Autokauf: Die ersten 1500 Kilometer mit geringerer Drehzahl. Motor, Getriebe, Reifen und Bremsen müssen am Anfang behutsam behandelt werden.

München/Köln. Die Versuchung ist groß: Sind die Kennzeichen montiert und steckt der Schlüssel im Zündschloß, möchte mancher Autokäufer am liebsten sofort wissen, was in dem neuen Wagen steckt. Besser ist es allerdings, den Gasfuß zunächst einmal zurückhaltend einzusetzen. Denn obwohl die Technik in den vergangenen Jahren Fortschritte gemacht hat, sollte ein Neuwagen auch heute noch schonend behandelt werden.

Lange galt es als Selbstverständlichkeit, daß der Neue auf den ersten 1000 Kilometern behutsam eingefahren wird. Danach stand ein Ölwechsel an, und erst dann ging es im Prinzip richtig los. Heute braucht zwar kein Wagen mehr ein spezielles Einfahr-Öl. "Auch die mechanischen Komponenten werden heute mit wesentlich geringeren Toleranzen gefertigt", so Kolja Hans, Sachverständiger des TÜV Süddeutschland.

Trotzdem mag auch ein modernes Auto am Anfang kein Vollgas. "Ein Auto sollte behutsam eingefahren werden", rät Rainer Hillgärtner, Sprecher des Auto Club Europa (ACE). Das erhöhe die Lebensdauer des Motors. "Wie bei jedem mechanischen System, das unter hoher Belastung steht, gibt es auch in einem Motor anfangs noch eine erhöhte Reibung", erklärt Audi-Sprecher Josef Schloßmacher. Kolja Hans beschreibt das, was im Inneren des Motors geschieht, so: "Kolben und Zylinder müssen sich aneinander gewöhnen." Wird während dieser Phase ohne Rücksicht auf die Mechanik Gas gegeben, kann es kurzfristig zu einem höheren Verschleiß im Motor kommen.
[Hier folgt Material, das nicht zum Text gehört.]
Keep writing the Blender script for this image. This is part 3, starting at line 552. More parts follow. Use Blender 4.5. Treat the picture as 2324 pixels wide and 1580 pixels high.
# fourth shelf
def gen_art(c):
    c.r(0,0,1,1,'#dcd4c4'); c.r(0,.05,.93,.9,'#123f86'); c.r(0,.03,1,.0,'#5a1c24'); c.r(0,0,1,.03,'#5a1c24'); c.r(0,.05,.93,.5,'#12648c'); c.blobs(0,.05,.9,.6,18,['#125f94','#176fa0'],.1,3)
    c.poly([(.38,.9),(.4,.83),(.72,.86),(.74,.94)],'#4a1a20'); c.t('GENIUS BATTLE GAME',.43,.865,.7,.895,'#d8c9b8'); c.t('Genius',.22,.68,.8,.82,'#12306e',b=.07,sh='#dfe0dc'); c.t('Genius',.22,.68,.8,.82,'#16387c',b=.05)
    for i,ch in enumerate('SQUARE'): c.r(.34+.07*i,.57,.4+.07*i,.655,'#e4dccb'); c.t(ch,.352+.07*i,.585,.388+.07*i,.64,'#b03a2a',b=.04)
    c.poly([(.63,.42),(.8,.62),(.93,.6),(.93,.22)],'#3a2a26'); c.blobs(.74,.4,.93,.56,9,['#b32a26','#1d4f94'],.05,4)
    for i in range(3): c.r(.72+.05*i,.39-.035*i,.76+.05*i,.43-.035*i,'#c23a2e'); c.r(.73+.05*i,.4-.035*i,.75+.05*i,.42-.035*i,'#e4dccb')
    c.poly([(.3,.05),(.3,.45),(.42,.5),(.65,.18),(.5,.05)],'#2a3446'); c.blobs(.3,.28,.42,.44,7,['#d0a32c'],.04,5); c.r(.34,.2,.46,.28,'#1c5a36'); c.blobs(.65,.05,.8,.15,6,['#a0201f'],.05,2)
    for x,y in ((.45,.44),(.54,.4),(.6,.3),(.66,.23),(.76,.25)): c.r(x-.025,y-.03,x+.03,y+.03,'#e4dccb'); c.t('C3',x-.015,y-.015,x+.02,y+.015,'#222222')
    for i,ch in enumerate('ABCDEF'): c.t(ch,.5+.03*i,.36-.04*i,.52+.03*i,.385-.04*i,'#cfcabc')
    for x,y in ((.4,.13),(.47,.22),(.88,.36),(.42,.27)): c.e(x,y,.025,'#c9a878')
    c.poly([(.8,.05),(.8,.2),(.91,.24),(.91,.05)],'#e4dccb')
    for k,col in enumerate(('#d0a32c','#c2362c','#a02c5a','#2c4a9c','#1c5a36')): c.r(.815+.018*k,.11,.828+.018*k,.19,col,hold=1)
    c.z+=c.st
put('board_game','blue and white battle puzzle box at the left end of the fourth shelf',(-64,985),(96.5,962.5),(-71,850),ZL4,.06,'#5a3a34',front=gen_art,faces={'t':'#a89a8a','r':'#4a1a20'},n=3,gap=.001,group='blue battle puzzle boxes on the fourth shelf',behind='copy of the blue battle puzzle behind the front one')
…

Was für Benzinmotoren gilt, trifft laut Hans erst recht für Diesel zu: "Ein Dieselmotor hat eine höhere Verdichtung. Das bedeutet, daß in ihm ein wesentlich größerer Druck herrscht und ganz andere Kräfte wirken." Auch das Getriebe ist ein mechanisches System, das eine gewisse Einfahrphase benötigt. Autohersteller raten daher in den Betriebsanleitungen zu einem schonenden Start für den Neuwagen. "Wir empfehlen, bis zu einer Laufleistung von 1000 Kilometern mit höchstens zwei Drittel der Nenndrehzahl zu fahren", so Schloßmacher. Danach sollte die Drehzahl bis zu einer Laufleistung von 1500 Kilometern langsam gesteigert werden.

Doch das Einfahren beschränkt sich nicht auf Motor und Getriebe. Auch andere Teile des Wagens bringen erst nach einer Weile volle Leistung und müssen entsprechend behandelt werden. Das gilt zum Beispiel für Reifen, die ihre beste Haftung herstellungsbedingt erst nach einiger Rollzeit entfalten. "Der Reifen wird in einer Form gebacken", sagt Christian Fischer, Sprecher des Reifenherstellers Goodyear. Damit der Reifen nach diesem Vorgang leichter aus seiner Form fällt, findet sich auf seiner Oberfläche eine Art Öl auf Silikonbasis. Laut Fischer dauert es etwa 100 Kilometer, bis die Schicht vollständig verschwunden ist - während dieser Phase sollte etwas verhaltener gefahren und der Wagen nicht gerade im Grenzbereich um die Kurven bewegt werden. "Die Einschränkungen gelten vor allem auf nasser Fahrbahn", so Fischer.

Sportliches Fahren von Anfang an verbietet sich noch aus einem anderen Grund: Die Bremsen sind zu Beginn ebenfalls noch nicht im Vollbesitz ihrer verzögernden Kräfte. Nach ACE-Angaben erreichen die Bremsen ihre optimalen Verzögerungswerte erst nach 200 Kilometern. Das liegt aber nicht allein daran, daß sich Bremsbeläge und Bremsscheiben aufeinander einschleifen müssen. "Die Bremsscheiben härten an ihren Oberflächen noch aus", so Kolja Hans. Dieses Aushärten geschieht vor allem durch die Hitze während der Bremsvorgänge. Wird die Bremsscheibe zu früh mit Vollbremsungen traktiert, kann es zu Beschädigungen der Oberfläche kommen.

Einer anderen Eigenschaft fabrikneuer Autos ist dagegen nur durch Lüften beizukommen - den Ausdünstungen aus den Kunststoffteilen des Innenraums. Die riechen nicht nur unangenehm, sondern können auch müde machen und das Reaktionsvermögen beeinträchtigen.